ゼレンスキー大統領に見る危機対処(加筆)

 (ロシア全面侵攻開始直後のゼレンスキー大統領による危機対処が再度注目をされていますので、加筆して再掲します。下線部は今回の加筆部分です。)

 ロシア・ウクライナ戦争におけるウクライナのゼレンスキー大統領の行動に危機対処の本質を見ることが出来ます。

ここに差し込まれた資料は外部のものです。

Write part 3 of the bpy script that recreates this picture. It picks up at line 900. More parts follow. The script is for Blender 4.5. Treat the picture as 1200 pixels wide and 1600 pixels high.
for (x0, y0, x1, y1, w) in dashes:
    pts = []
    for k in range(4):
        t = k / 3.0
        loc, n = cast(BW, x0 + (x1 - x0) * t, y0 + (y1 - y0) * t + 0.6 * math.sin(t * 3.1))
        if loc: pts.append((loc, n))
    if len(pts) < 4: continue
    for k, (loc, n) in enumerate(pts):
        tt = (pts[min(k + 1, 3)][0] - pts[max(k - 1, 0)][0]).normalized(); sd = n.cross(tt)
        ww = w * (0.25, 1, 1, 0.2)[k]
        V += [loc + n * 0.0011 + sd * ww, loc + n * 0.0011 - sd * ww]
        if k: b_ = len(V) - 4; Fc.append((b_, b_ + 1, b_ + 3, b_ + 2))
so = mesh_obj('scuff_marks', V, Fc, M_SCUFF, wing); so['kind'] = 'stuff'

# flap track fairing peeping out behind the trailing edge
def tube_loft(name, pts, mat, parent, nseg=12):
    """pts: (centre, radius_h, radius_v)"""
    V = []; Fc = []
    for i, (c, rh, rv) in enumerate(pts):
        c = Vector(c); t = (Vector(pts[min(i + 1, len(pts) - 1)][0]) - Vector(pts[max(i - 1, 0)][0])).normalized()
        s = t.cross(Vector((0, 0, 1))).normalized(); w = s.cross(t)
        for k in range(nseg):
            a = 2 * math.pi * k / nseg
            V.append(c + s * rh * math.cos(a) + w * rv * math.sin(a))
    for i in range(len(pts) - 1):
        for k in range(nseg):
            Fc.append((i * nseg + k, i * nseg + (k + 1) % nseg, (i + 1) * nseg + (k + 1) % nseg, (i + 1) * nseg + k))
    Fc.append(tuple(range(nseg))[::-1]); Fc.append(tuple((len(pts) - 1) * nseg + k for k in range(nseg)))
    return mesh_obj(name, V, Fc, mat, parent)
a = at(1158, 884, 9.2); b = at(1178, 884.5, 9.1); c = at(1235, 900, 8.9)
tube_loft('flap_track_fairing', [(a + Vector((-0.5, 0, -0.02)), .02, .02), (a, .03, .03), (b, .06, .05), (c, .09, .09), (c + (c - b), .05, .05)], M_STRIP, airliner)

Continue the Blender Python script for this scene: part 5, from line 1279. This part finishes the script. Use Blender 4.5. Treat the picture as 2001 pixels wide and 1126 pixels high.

 それでは、彼の行動の何が危機対処の本質なのでしょうか。ゼレンスキー大統領は元々喜劇俳優であり、大統領としての資質には疑問符が付けられていました。特に戦争など危機における指導者としては余り期待されていなかったと思います。ところが、ロシア軍の全面侵攻、そして今にも首都キーウ陥落かという瀬戸際で大統領としての本領を発揮したのです。全面侵攻直後に、米国が首都脱出・亡命政権の樹立を提案したのに対して、ゼレンスキーはこれを拒否して「脱出手段ではなく、武器をくれ」と応じたと報じられています。また、EU首脳とのテレビ会談でも、これが生きて会える最後かもしれないと述べながら支援を要請したと伝えられています。更に、自分の大統領府顧問さえ首都脱出を勧めたのです。しかし、ゼレンスキーは、自分個人の命の心配よりももっと大切なやるべきことがあるだろうと、脱出を拒否したのです。そして、彼は首都に留まり祖国防衛のため国民を鼓舞する映像をフェイスブックなどSNSで送り続けました。即ち、彼は自分の死を覚悟して、自分の死をもカードとして使って、対ロシア自衛戦争を鼓舞し指導しているのです。私利私欲を(命さえも)捨てて行うべきことを行うという危機対処の要諦を実践したのです。

 この対処法は、武士道そのものです。即ち、山本常朝『葉隠』には次の有名な一節があります。「武士道とは死ぬことと見つけたり。二つ二つの場にて、早く死方(しぬかた)に片付くばかり也。別に子細なし。胸すわって進む也。」即ち、生きるか死ぬかの岐路において、死ぬ覚悟を固める(自分にとっての最悪を覚悟する)ことです。その上で、その最悪の事態も選択肢としながら、肚を据えて自分が進むべき道を邁進するということです。ゼレンスキーは『葉隠』を実践しているのです。

 或いは、新渡戸稲造『武士道』は義勇について林子平の次の言葉を引用しています。「義は勇の相手にして裁断の心なり。道理に任せて決定して猶予せざる心をいふなり。死すべき場にて死し、討つべき場にて討つことなり。」つまり、必要であれば、自分の命や他人の命よりも道理を優先することが義勇であると述べています。

 ゼレンスキーは『葉隠』や『武士道』が示す危機対処の要諦を見事に実践したのです。それではゼレンスキーにはなぜそれが出来たのでしょうか。その基礎は、彼の死生観、歴史観、国家観、世界観などの広義の価値観でしょう。更に私は、彼の俳優経験が役立っているのではないかと考えています。理想の大統領であればどう行動するだろうかと考えながら、彼は理想の大統領を演じているのだと思います。危機の指導者は、期待される役柄を演ずることが重要なのです。

 なお、対ロシア自衛戦争の帰趨、そしてゼレンスキー大統領の徹底抗戦の決断が吉と出るか凶と出るか、それは現時点ではまだ分かりません。しかし、この決断はゼレンスキー大統領の死生観、歴史観、国家観、世界観などの価値観に根差した決断であり、(我が国を除く)世界の多くの人々が共有する価値観です。ウクライナ国家が存続し続けるならば、ゼレンスキー大統領は実質的なウクライナ建国の父として末永く記憶されるでしょう。島津藩隆盛の基を築いた島津日新公の歌に「楽も苦も時すぎぬれば跡もなし 世に残る名をただ思ふべし」がありますが、ゼレンスキー大統領はこの歌を知っているかのようです。